§ **Task details**
Omit all pictures, then retype the data exactly as given.
BEGIN
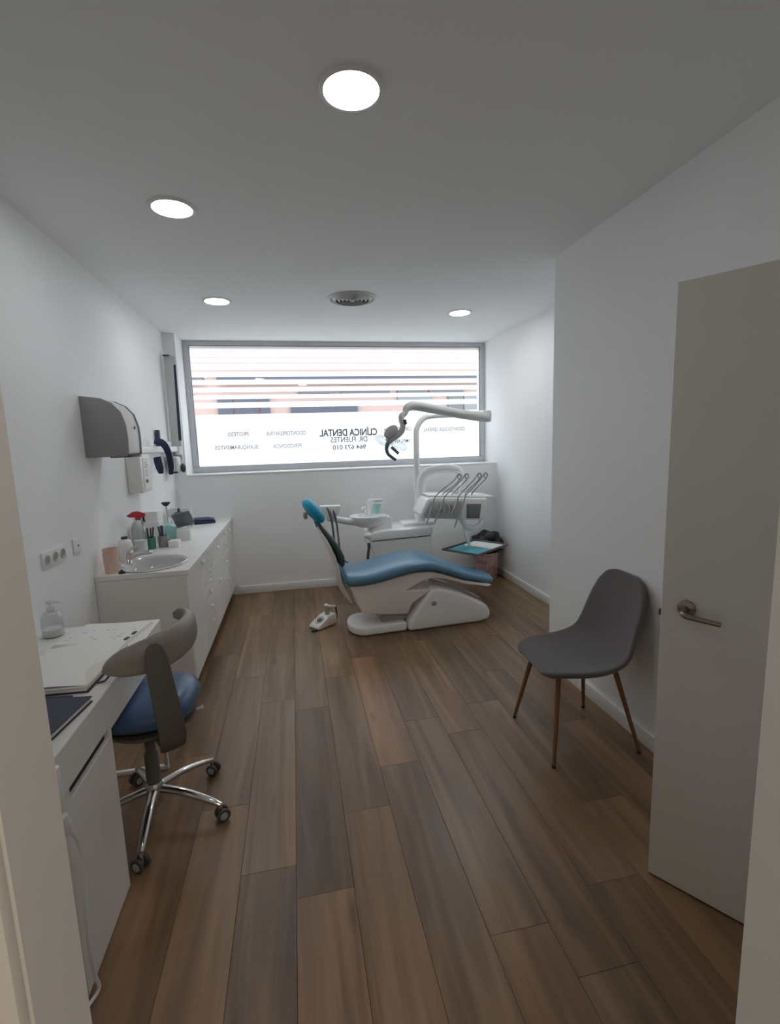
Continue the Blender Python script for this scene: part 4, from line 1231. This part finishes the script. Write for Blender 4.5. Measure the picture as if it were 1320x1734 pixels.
# bracket below the head and tray
MB().tube([(1.56, 4.42, 0.79), (1.60, 4.42, 0.715), (1.68, 4.42, 0.685), (1.755, 4.42, 0.72), (1.77, 4.43, 0.785)], [0.026, 0.028, 0.030, 0.026, 0.022], 12, smooth=4).build('under_bracket', 'unit_white', du)
MB().tube([(1.60, 4.43, 0.712), (1.610, 4.44, 0.62), (1.655, 4.46, 0.512)], [0.020, 0.017, 0.016], 12).build('tray_post', 'unit_white', du)
TR = Matrix.Translation((1.690, 4.385, 0.492)) @ Matrix.Rotation(math.radians(36.3), 4, 'Z')
tr = MB().box(-0.275, 0.275, -0.205, 0.205, 0.0, 0.006, 0.002, 1, mtx=TR)
for a in ((-0.275, 0.275, -0.205, -0.190), (-0.275, 0.275, 0.190, 0.205), (-0.275, -0.260, -0.19, 0.19), (0.260, 0.275, -0.19, 0.19)):
    tr.box(*a, 0.0062, 0.020, 0.002, 1, mtx=TR)
tr.build('instrument_tray', 'tray_grey', du)
t2 = thing('tray_liner', 'turquoise paper liner on the left half of the grey tray', 'tray liner', (TR @ Vector((-0.118, -0.005, 0.0066)))[:], math.radians(36.3))
MB().box(-0.122, 0.118, -0.165, 0.165, 0, 0.003, 0.001, 1).build('liner', 'teal_paper', t2, local=True)
t2 = thing('tray_liner', 'white paper liner on the right half of the grey tray', 'tray liner', (TR @ Vector((0.128, -0.005, 0.0066)))[:], math.radians(36.3))
MB().box(-0.112, 0.118, -0.165, 0.165, 0, 0.003, 0.001, 1).build('liner', 'paper', t2, local=True)
t2 = thing('white_bottle', 'small bright white bottle standing on top of the instrument head', 'bottle', (1.560, 4.555, 1.0205))
MB().lathe([(0.003, 0), (0.030, 0), (0.032, 0.004), (0.030, 0.06), (0.014, 0.085), (0.010, 0.105), (0.003, 0.107)], seg=20).build('bottle_body', 'white_plastic', t2, local=True)
# spittoon
MB().lathe([(0.003, -0.105), (0.08, -0.105), (0.125, -0.09), (0.165, -0.05), (0.182, -0.008), (0.182, 0.004), (0.172, 0.006), (0.158, -0.012), (0.12, -0.05), (0.05, -0.066), (0.003, -0.068)], c=(0.680, 4.62, 0.838), seg=36, sy=0.9, caps=False).build('spittoon_bowl', 'unit_white', du)
MB().prism([(0.66, 0.70), (0.90, 0.70), (0.90, 0.82), (0.875, 0.835), (0.82, 0.80), (0.74, 0.735)], 4.54, 4.74, 'y', 0.018, 3).build('spittoon_arm', 'unit_white', du)
MB().tube([(0.680, 4.76, 0.835), (0.680, 4.76, 0.885), (0.668, 4.74, 0.905), (0.635, 4.70, 0.902), (0.622, 4.69, 0.882)], 0.011, 10, smooth=4).build('bowl_spout', 'unit_white', du)
cp = MB().box(0.695, 0.755, 4.70, 4.765, 0.835, 0.975, 0.01, 2).box(0.70, 0.845, 4.705, 4.755, 0.955, 0.985, 0.008, 2).lathe([(0.003, 0), (0.014, 0), (0.012, 0.035), (0.003, 0.036)], c=(0.745, 4.73, 0.985), seg=14).build('cup_filler', 'unit_white', du)
t2 = thing('rinse_cup', 'aqua plastic rinse cup under the cup filler on the spittoon', 'cup', (0.782, 4.675, 0.846))
MB().lathe([(0.003, 0), (0.028, 0), (0.036, 0.092), (0.034, 0.092), (0.026, 0.004), (0.003, 0.004)], seg=24).build('cup_body', 'aqua', t2, local=True)
MB().box(0.725, 0.83, 4.64, 4.70, 0.836, 0.8455, 0.003).build('cup_shelf', 'unit_white', du)
# assistant arm, holder and suction tubes
MB().tube([(0.54, 4.60, 0.790), (0.44, 4.56, 0.812), (0.36, 4.50, 0.842), (0.27, 4.45, 0.865)], [0.036, 0.032, 0.030, 0.028], 14, smooth=4).build('assistant_arm', 'unit_white', du)
ah = MB().prism([(0.205, 0.985), (0.405, 0.980), (0.385, 0.915), (0.355, 0.870), (0.300, 0.842), (0.262, 0.842), (0.255, 0.89), (0.215, 0.95)], 4.42, 4.50, 'y', 0.012, 3).build('assistant_holder', 'unit_white', du)
MB().tube([(0.268, 4.395, 0.972), (0.290, 4.395, 0.930), (0.308, 4.395, 0.85), (0.318, 4.40, 0.74), (0.325, 4.41, 0.62), (0.345, 4.43, 0.48), (0.44, 4.48, 0.36), (0.62, 4.55, 0.33), (0.70, 4.58, 0.33)], [0.006, 0.013, 0.011, 0.010, 0.009, 0.009, 0.009, 0.009, 0.009], 10, smooth=5).build('suction_tube', 'tray_grey', ah)
MB().tube([(0.325, 4.395, 0.942), (0.340, 4.395, 0.890), (0.352, 4.395, 0.82), (0.362, 4.40, 0.70), (0.372, 4.42, 0.58), (0.40, 4.44, 0.47), (0.50, 4.50, 0.39), (0.66, 4.58, 0.37), (0.71, 4.60, 0.37)], [0.006, 0.012, 0.010, 0.008, 0.008, 0.008, 0.008, 0.008, 0.008], 10, smooth=5).build('suction_tube', 'tray_grey', ah)
MB().ball((0.645, 4.47, 0.675), (0.038, 0.04, 0.032), 14).build('drain_cap', 'unit_white', du)
MB().tube([(0.655, 4.47, 0.60), (0.648, 4.46, 0.53), (0.638, 4.46, 0.45), (0.66, 4.48, 0.36), (0.70, 4.52, 0.32)], 0.013, 10, smooth=4).build('drain_hose', 'dark_grey', du)

# ------------------------------------------------------------------ bin
t = thing('waste_bin', 'pink marbled waste bin with black bag in the corner by the tray', 'waste bin', (2.055, 4.985, 0))
MB().lathe([(0.003, 0), (0.105, 0), (0.110, 0.006), (0.124, 0.29), (0.127, 0.30), (0.122, 0.30), (0.106, 0.012), (0.003, 0.012)], seg=36).build('bin_body', 'marble_pink', t, local=True)
bg_ = MB()
tt = bmesh.new()
bmesh.ops.create_icosphere(tt, subdivisions=4, radius=1.0)
for v in tt.verts:
    n_ = v.co.normalized()
    k = 1 + 0.28 * noise.noise(n_ * 2.2 + Vector((3, 1, 0))) + 0.12 * noise.noise(n_ * 6)
    r_ = 0.165
    v.co = Vector((n_.x * r_ * k, n_.y * r_ * 0.95 * k, 0.385 + n_.z * (0.15 if n_.z > 0 else 0.10) * k))
    rad = math.hypot(v.co.x, v.co.y)
    if v.co.z < 0.305:
        lim = 0.118
        if rad > lim:
            v.co.x *= lim / rad
            v.co.y *= lim / rad
bg_._add(tt)
bg_.build('bin_bag', 'blackbag', t, local=True, angle=50)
END
§ **Solution**
Continue the Blender Python script for this scene: part 4, from line 1231. This part finishes the script. Write for Blender 4.5. Measure the picture as if it were 1320x1734 pixels.
# bracket below the head and tray
MB().tube([(1.56, 4.42, 0.79), (1.60, 4.42, 0.715), (1.68, 4.42, 0.685), (1.755, 4.42, 0.72), (1.77, 4.43, 0.785)], [0.026, 0.028, 0.030, 0.026, 0.022], 12, smooth=4).build('under_bracket', 'unit_white', du)
MB().tube([(1.60, 4.43, 0.712), (1.610, 4.44, 0.62), (1.655, 4.46, 0.512)], [0.020, 0.017, 0.016], 12).build('tray_post', 'unit_white', du)
TR = Matrix.Translation((1.690, 4.385, 0.492)) @ Matrix.Rotation(math.radians(36.3), 4, 'Z')
tr = MB().box(-0.275, 0.275, -0.205, 0.205, 0.0, 0.006, 0.002, 1, mtx=TR)
for a in ((-0.275, 0.275, -0.205, -0.190), (-0.275, 0.275, 0.190, 0.205), (-0.275, -0.260, -0.19, 0.19), (0.260, 0.275, -0.19, 0.19)):
    tr.box(*a, 0.0062, 0.020, 0.002, 1, mtx=TR)
tr.build('instrument_tray', 'tray_grey', du)
t2 = thing('tray_liner', 'turquoise paper liner on the left half of the grey tray', 'tray liner', (TR @ Vector((-0.118, -0.005, 0.0066)))[:], math.radians(36.3))
MB().box(-0.122, 0.118, -0.165, 0.165, 0, 0.003, 0.001, 1).build('liner', 'teal_paper', t2, local=True)
t2 = thing('tray_liner', 'white paper liner on the right half of the grey tray', 'tray liner', (TR @ Vector((0.128, -0.005, 0.0066)))[:], math.radians(36.3))
MB().box(-0.112, 0.118, -0.165, 0.165, 0, 0.003, 0.001, 1).build('liner', 'paper', t2, local=True)
t2 = thing('white_bottle', 'small bright white bottle standing on top of the instrument head', 'bottle', (1.560, 4.555, 1.0205))
MB().lathe([(0.003, 0), (0.030, 0), (0.032, 0.004), (0.030, 0.06), (0.014, 0.085), (0.010, 0.105), (0.003, 0.107)], seg=20).build('bottle_body', 'white_plastic', t2, local=True)
# spittoon
MB().lathe([(0.003, -0.105), (0.08, -0.105), (0.125, -0.09), (0.165, -0.05), (0.182, -0.008), (0.182, 0.004), (0.172, 0.006), (0.158, -0.012), (0.12, -0.05), (0.05, -0.066), (0.003, -0.068)], c=(0.680, 4.62, 0.838), seg=36, sy=0.9, caps=False).build('spittoon_bowl', 'unit_white', du)
MB().prism([(0.66, 0.70), (0.90, 0.70), (0.90, 0.82), (0.875, 0.835), (0.82, 0.80), (0.74, 0.735)], 4.54, 4.74, 'y', 0.018, 3).build('spittoon_arm', 'unit_white', du)
MB().tube([(0.680, 4.76, 0.835), (0.680, 4.76, 0.885), (0.668, 4.74, 0.905), (0.635, 4.70, 0.902), (0.622, 4.69, 0.882)], 0.011, 10, smooth=4).build('bowl_spout', 'unit_white', du)
cp = MB().box(0.695, 0.755, 4.70, 4.765, 0.835, 0.975, 0.01, 2).box(0.70, 0.845, 4.705, 4.755, 0.955, 0.985, 0.008, 2).lathe([(0.003, 0), (0.014, 0), (0.012, 0.035), (0.003, 0.036)], c=(0.745, 4.73, 0.985), seg=14).build('cup_filler', 'unit_white', du)
t2 = thing('rinse_cup', 'aqua plastic rinse cup under the cup filler on the spittoon', 'cup', (0.782, 4.675, 0.846))
MB().lathe([(0.003, 0), (0.028, 0), (0.036, 0.092), (0.034, 0.092), (0.026, 0.004), (0.003, 0.004)], seg=24).build('cup_body', 'aqua', t2, local=True)
MB().box(0.725, 0.83, 4.64, 4.70, 0.836, 0.8455, 0.003).build('cup_shelf', 'unit_white', du)
# assistant arm, holder and suction tubes
MB().tube([(0.54, 4.60, 0.790), (0.44, 4.56, 0.812), (0.36, 4.50, 0.842), (0.27, 4.45, 0.865)], [0.036, 0.032, 0.030, 0.028], 14, smooth=4).build('assistant_arm', 'unit_white', du)
ah = MB().prism([(0.205, 0.985), (0.405, 0.980), (0.385, 0.915), (0.355, 0.870), (0.300, 0.842), (0.262, 0.842), (0.255, 0.89), (0.215, 0.95)], 4.42, 4.50, 'y', 0.012, 3).build('assistant_holder', 'unit_white', du)
MB().tube([(0.268, 4.395, 0.972), (0.290, 4.395, 0.930), (0.308, 4.395, 0.85), (0.318, 4.40, 0.74), (0.325, 4.41, 0.62), (0.345, 4.43, 0.48), (0.44, 4.48, 0.36), (0.62, 4.55, 0.33), (0.70, 4.58, 0.33)], [0.006, 0.013, 0.011, 0.010, 0.009, 0.009, 0.009, 0.009, 0.009], 10, smooth=5).build('suction_tube', 'tray_grey', ah)
MB().tube([(0.325, 4.395, 0.942), (0.340, 4.395, 0.890), (0.352, 4.395, 0.82), (0.362, 4.40, 0.70), (0.372, 4.42, 0.58), (0.40, 4.44, 0.47), (0.50, 4.50, 0.39), (0.66, 4.58, 0.37), (0.71, 4.60, 0.37)], [0.006, 0.012, 0.010, 0.008, 0.008, 0.008, 0.008, 0.008, 0.008], 10, smooth=5).build('suction_tube', 'tray_grey', ah)
MB().ball((0.645, 4.47, 0.675), (0.038, 0.04, 0.032), 14).build('drain_cap', 'unit_white', du)
MB().tube([(0.655, 4.47, 0.60), (0.648, 4.46, 0.53), (0.638, 4.46, 0.45), (0.66, 4.48, 0.36), (0.70, 4.52, 0.32)], 0.013, 10, smooth=4).build('drain_hose', 'dark_grey', du)

# ------------------------------------------------------------------ bin
t = thing('waste_bin', 'pink marbled waste bin with black bag in the corner by the tray', 'waste bin', (2.055, 4.985, 0))
MB().lathe([(0.003, 0), (0.105, 0), (0.110, 0.006), (0.124, 0.29), (0.127, 0.30), (0.122, 0.30), (0.106, 0.012), (0.003, 0.012)], seg=36).build('bin_body', 'marble_pink', t, local=True)
bg_ = MB()
tt = bmesh.new()
bmesh.ops.create_icosphere(tt, subdivisions=4, radius=1.0)
for v in tt.verts:
    n_ = v.co.normalized()
    k = 1 + 0.28 * noise.noise(n_ * 2.2 + Vector((3, 1, 0))) + 0.12 * noise.noise(n_ * 6)
    r_ = 0.165
    v.co = Vector((n_.x * r_ * k, n_.y * r_ * 0.95 * k, 0.385 + n_.z * (0.15 if n_.z > 0 else 0.10) * k))
    rad = math.hypot(v.co.x, v.co.y)
    if v.co.z < 0.305:
        lim = 0.118
        if rad > lim:
            v.co.x *= lim / rad
            v.co.y *= lim / rad
bg_._add(tt)
bg_.build('bin_bag', 'blackbag', t, local=True, angle=50)